Foreign-born workers, many from Asia, account for almost half of all STEM workers with doctoral degrees. First-time enrollment of international students in U.S. graduate schools has dropped in recent years. Moreover, as a result of immigration and travel restrictions implemented since early 2020, two million fewer working-age immigrants came to the U.S. than would have otherwise, half of whom would have been college graduates with a predilection for STEM jobs.

Closing Gaps

Whites hold more than 60 percent of STEM jobs requiring a bachelor’s degree or higher. Latinos (7.7 percent) and Blacks (7.1 percent) are both represented well below their presence in the population at large. This is not likely to change in the short run; an analysis by the Pew Research Center found that a smaller share of Black and Hispanic students are earning degrees in STEM than in other programs.

According to the Department of Labor, 78 percent of new workers joining the workforce between 2020 and 2030 will be Hispanic. NSB estimates that more than a million Latino workers need to be added to the STEM workforce by 2030 to achieve equitable participation. But several states with large Hispanic populations — including Texas, Florida, Arizona and New York — currently have low concentrations of these workers.

Cal Poly Humboldt, which serves a student population that is over 30 percent Hispanic, announced its transition to a polytechnic university this week. The change comes with a $458 million investment from the state to address the need for STEM workers.
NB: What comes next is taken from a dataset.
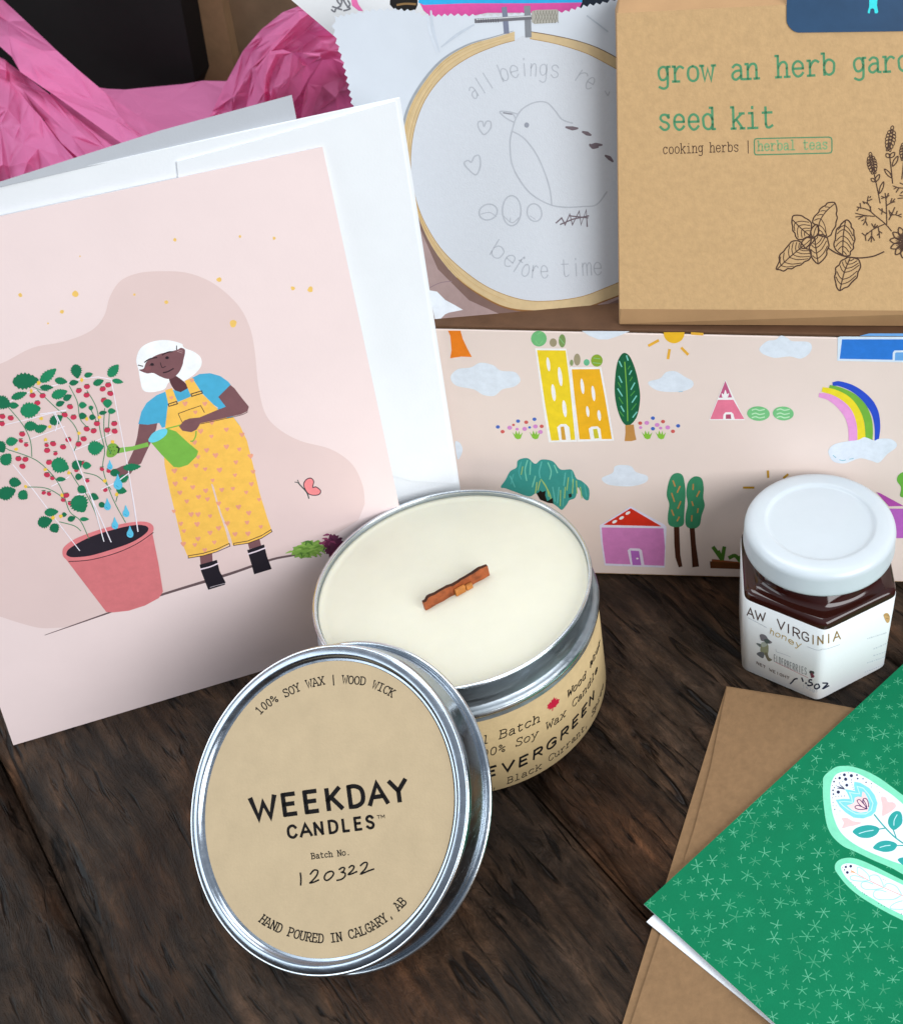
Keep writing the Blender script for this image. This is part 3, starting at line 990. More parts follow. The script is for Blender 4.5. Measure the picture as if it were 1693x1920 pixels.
# planter, sun rays and the house behind the jar
art.poly(h_('325,1712 560,1738 560,1752 318,1742'), '#9C5A36')
art.poly(h_('308,1728 700,1752 700,1790 313,1778'), '#6A3D1E')
for q in ('335,1630 360,1665 392,1712', '412,1630 405,1670 398,1712', '370,1660 385,1690', '450,1702 490,1688 525,1725', '555,1655 545,1690 560,1725', '520,1700 540,1720'):
    art.line(h_(q), 7, '#4F7E2B', cap=.3)
for q in ('725,1080 727,1126', '550,1200 624,1200', '868,1106 838,1130'):
    art.line(h_(q), (4, 7, 4), '#C4951F')
art.poly(h_('1500,1230 1530,1240 1700,1332 1592,1334'), '#B84FAE')
art.poly(h_('1596,1350 1800,1352 1800,1562 1640,1562 1600,1480'), '#BE66C4')
blob('h', '1650,1150 1662,1110 1700,1088 1760,1105 1790,1180 1760,1262 1700,1270 1672,1258 1680,1200', '#6FB644')
art.build('illustration', box)
art = Art(BF, .015)                                                # the print runs on past the photo's right edge
SHIFT = 1010.
blob('g', '1245,210 1285,225 1320,300 1345,400 1355,500 1335,610 1290,665 1250,655 1215,580 1195,480 1195,380 1210,270', '#17623F')
art.poly(g('1260,667 1314,662 1322,720 1331,760 1300,768 1256,768 1262,715'), '#C8904C')
art.line(g('1257,265 1270,450 1276,640'), 2, '#7DB84A')
art.build('illustration', box)
art = Art(BF, .015)
SHIFT = 560.
blob('g', '1115,1000 1180,970 1200,925 1290,925 1330,965 1400,990 1390,1030 1300,1055 1180,1050 1125,1030', CL)
blob('h', '80,1095 115,1115 130,1180 135,1250 130,1320 125,1400 120,1465 70,1485 15,1465 8,1400 18,1320 0,1250 15,1160 40,1110', '#3C8E66')
art.poly(h_('52,1484 90,1482 93,1580 97,1680 112,1766 86,1772 62,1700 54,1600'), '#4F2A1B')
blob('h', '200,1120 250,1135 265,1200 262,1270 272,1330 250,1400 235,1470 190,1495 140,1475 135,1400 150,1320 140,1240 155,1160', '#3C8E66')
art.poly(h_('164,1492 200,1490 208,1600 222,1700 231,1766 184,1772 176,1650'), '#4F2A1B')
art.build('illustration', box)
art = Art(BF, .015)
SHIFT = 640.
art.poly(h_('420,434 468,553 373,555'), '#C9628A')
art.poly(h_('366,571 477,570 556,708 311,709'), '#EE7F9B')
SHIFT = 0.
art.build('illustration', box)

# ================================================================== HERB SEED KIT (kraft packet on the box)
d = ray(1163, 579)
KP = EYE + d * (273.4 / d.y)
lean = radians(18)
KV = ZZ * cos(lean) + (-BN) * sin(lean)
KN = BU.cross(KV)
KF = Flat(KP, KN)
kit = empty('herb_seed_kit', V((20, 279, BH)), 'kraft herb garden seed kit packet standing on the patterned box', 'seed kit')
KR = mat('kraft card', '#C19E71', .68, 0, .25, .08, 520, .25, 1400)


def section(xb, yb, xt, yt):
    fb, ft = KF.pt(xb, yb), KF.pt(xt, yt)
    r = ray(xb - 2, yb + 30)
    bc_ = EYE + r * ((BH + .15 - CAMZ) / r.z)
    tt = ft + KV * 6 - KN * 9
    bb = bc_ - KN * 9 * .9
    bb.z = BH + .15
    return [bc_, fb, ft, tt, bb + KV * ((ft - fb).length + 4) - KN * 1.0, bb]


L_, R_ = section(1162, 579, 1156.5, 24), section(1905, 583, 1905, -14)
mb = MB()
mb.add(L_ + R_, [(1, 7, 8, 2)], KR)
mb.add(L_ + R_, [(0, 6, 7, 1), (2, 8, 9, 3), (3, 9, 10, 4), (4, 10, 11, 5), (5, 11, 6, 0), (5, 4, 3, 2, 1, 0), (6, 7, 8, 9, 10, 11)], mat('kraft fold', '#B08A62', .7, 0, .25, .08, 60))
mb.build('packet_body', kit, bevel=.5)
st = MB()
sk = [z1('s', *p) for p in [(233, -110), (233, 250), (240, 285), (262, 325), (300, 368), (345, 395), (380, 403), (1000, 395), (1700, 385), (2400, 376), (2400, -110)]]
st.slab([KF.pt(x, y, .25) for x, y in sk], [KF.pt(x, y, .03) for x, y in sk], mat('blue sticker', [.75 * c for c in lin('#2E5276')], .42, 0, .4, .12, 120))
sticker = st.build('label_sticker', kit)
sa = Art(KF, .3)
sa.poly(zp('s', '1268,-60 1375,-60 1365,60 1381,140 1370,160 1338,160 1330,110 1308,96 1284,108 1275,160 1252,158 1250,140 1268,70'), '#3CE0E6')
sa.build('emblem', sticker)
art = Art(KF, .015)
GREEN = ink('#4E8A62', 1., .6)
LGREEN = ink('#7FA272', 1., .6)
BRN = ink('#4A3225', .9, .6)
q = lambda x, y: z1('c', x, y)
lettering(art, 'grow an herb garden', [(0, q(250, 474)), (5, q(678, 461)), (8, q(940, 447)), (13, q(1385, 424)), (19, q(1905, 398))], 40, 4.6, GREEN, up=(-.03, -1))
lettering(art, 'seed kit', [(0, q(257, 752)), (5, q(680, 745)), (8, q(940, 736))], 40, 4.6, GREEN, up=(-.03, -1))
lettering(art, 'cooking herbs |', [(0, q(285, 892)), (8, q(558, 882)), (15, q(800, 876))], 18, 1.6, BRN, up=(-.02, -1))
art.line(zp('c', '818,820 822,806 835,803 1040,798 1250,794 1264,798 1269,812 1269,872 1264,884 1250,887 1040,892 838,897 824,896 819,884'), 2.4, ink('#55865F', 1., .6), sm=False, closed=True)
lettering(art, 'herbal teas', [(0, q(836, 873)), (7, q(1098, 866)), (11, q(1248, 862))], 18, 2.5, LGREEN, up=(-.02, -1))


def leaf(outline, mid, veins=5, k=1.):
    O = [V(p) for p in smooth(zp('n', outline), True, 4)]
    art.line([tuple(p) for p in O], 2.5, BRN, sm=False, closed=True)
    M_ = [V(p) for p in smooth(zp('n', mid), False, 8)]
    art.line([tuple(p) for p in M_], 2., BRN, sm=False)
    for i in range(veins):
        t = .15 + .68 * i / (veins - 1)
        a = M_[int(t * (len(M_) - 1))]
        dr = (M_[min(len(M_) - 1, int(t * (len(M_) - 1)) + 1)] - a).normalized()
        for sg in (-1, 1):
            vd = (-dr * .75 + V((-dr.y, dr.x)) * sg * .8).normalized() * (1 if k > 0 else 1)
            best = None                                            # run the vein to the leaf's edge
            for r_ in range(4, 40):
                pt = a + vd * r_
                if min((pt - o).length for o in O) < 2.2:
                    best = r_
                    break
            if best and best > 5:
                e = a + vd * (best - 1)
                mdp = a + vd * best * .5 + dr * best * .12
                art.line([tuple(a), tuple(mdp), tuple(e)], 1.6, BRN, cap=0, n=3)


leaf('455,1105 466,1060 490,1030 520,1000 528,975 560,945 590,930 610,905 650,897 692,905 712,975 705,1020 716,1060 702,1110 697,1150 665,1200 650,1240 620,1260 600,1268 560,1255 520,1240 510,1150 470,1125', '515,1222 530,1100 600,990 694,908', 6)
leaf('440,1115 405,1078 370,1060 340,1040 290,1033 245,1045 235,1110 243,1150 245,1195 268,1225 275,1260 305,1290 350,1288 385,1268 425,1250 440,1170', '430,1255 330,1170 245,1085', 5)
leaf('330,1320 285,1303 235,1312 205,1345 170,1385 150,1415 115,1445 100,1480 103,1520 80,1570 70,1605 110,1612 150,1625 190,1600 235,1600 280,1572 330,1560 370,1525 410,1510 438,1465 430,1400 380,1385', '335,1375 210,1480 80,1605', 6)
leaf('480,1260 560,1238 605,1270 618,1310 628,1360 605,1410 604,1450 575,1495 545,1525 510,1547 470,1515 448,1480 430,1430 422,1365 470,1300', '478,1270 492,1400 512,1535', 5)
for o_ in ('445,1250 438,1195 470,1145 505,1135 520,1180 515,1220 480,1262', '330,1372 345,1312 395,1270 440,1285 420,1345 370,1385'):
    art.line(zp('n', o_), 2.4, BRN, closed=True)
art.line(zp('n', '465,1250 480,1190 500,1150'), 1.6, BRN)
art.line(zp('n', '340,1370 390,1330 435,1290'), 1.6, BRN)
art.line(zp('n', '425,1255 450,1275 470,1270'), 3, BRN)
art.line(zp('n', '625,1385 700,1432 800,1470 950,1486 1080,1472 1150,1448 1210,1420'), 2.6, BRN)
leaf('770,1452 705,1405 680,1345 695,1290 700,1230 712,1180 745,1150 760,1125 815,1083 858,1118 865,1160 890,1190 892,1240 903,1290 885,1345 888,1385 855,1420 850,1455 805,1466', '772,1450 780,1250 802,1095', 6)
leaf('842,1477 800,1495 755,1520 735,1560 700,1590 700,1640 688,1690 700,1750 712,1800 742,1832 790,1805 830,1790 865,1750 895,1720 925,1690 935,1640 962,1580 950,1520 925,1495', '850,1490 790,1640 745,1822', 6)


def petal(cx, cy, a, L, W_, wpx=1.9):
    cx, cy = z1('n', cx, cy)
    ca, sa_ = cos(radians(a)), sin(radians(a))
    pts = [(-.5, 0), (-.25, .42), (.15, .5), (.5, 0), (.15, -.5), (-.25, -.42)]
    art.line([(cx + (x * L * ca - y * W_ * sa_) / 5.648, cy + (x * L * sa_ + y * W_ * ca) / 5.648) for x, y in pts], wpx, BRN, closed=True)


def lavender(x0, y0, x1, y1, wd, stem):
    n_ = 7
    dx, dy = (x1 - x0) / (n_ - 1), (y1 - y0) / (n_ - 1)
    ang = math.degrees(math.atan2(dy, dx))
    for i in range(n_):
        k = sin(pi * (i + .8) / (n_ + .4))
        for s_ in (-1, 0, 1):
            if (i == 0) and s_:
                continue
            px_ = x0 + dx * i + s_ * wd * .36 * k * (-dy) / math.hypot(dx, dy)
            py_ = y0 + dy * i + s_ * wd * .36 * k * dx / math.hypot(dx, dy) + (12 if s_ else 0)
            petal(px_, py_, ang + s_ * 26, 50, 30, 1.6)
    art.line(zp('n', stem), 2, BRN)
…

Capp sees an opportunity to develop programs that can work in other states. The university employs a "science serving society" approach to STEM education that has proved to be appealing to diverse students, using science to solve real-world problems facing communities. It seeks to "be a different kind of polytechnic, defining ourselves by who we include not who we exclude," she says, a perspective that could serve the urgent need to create a larger, more diverse STEM workforce well.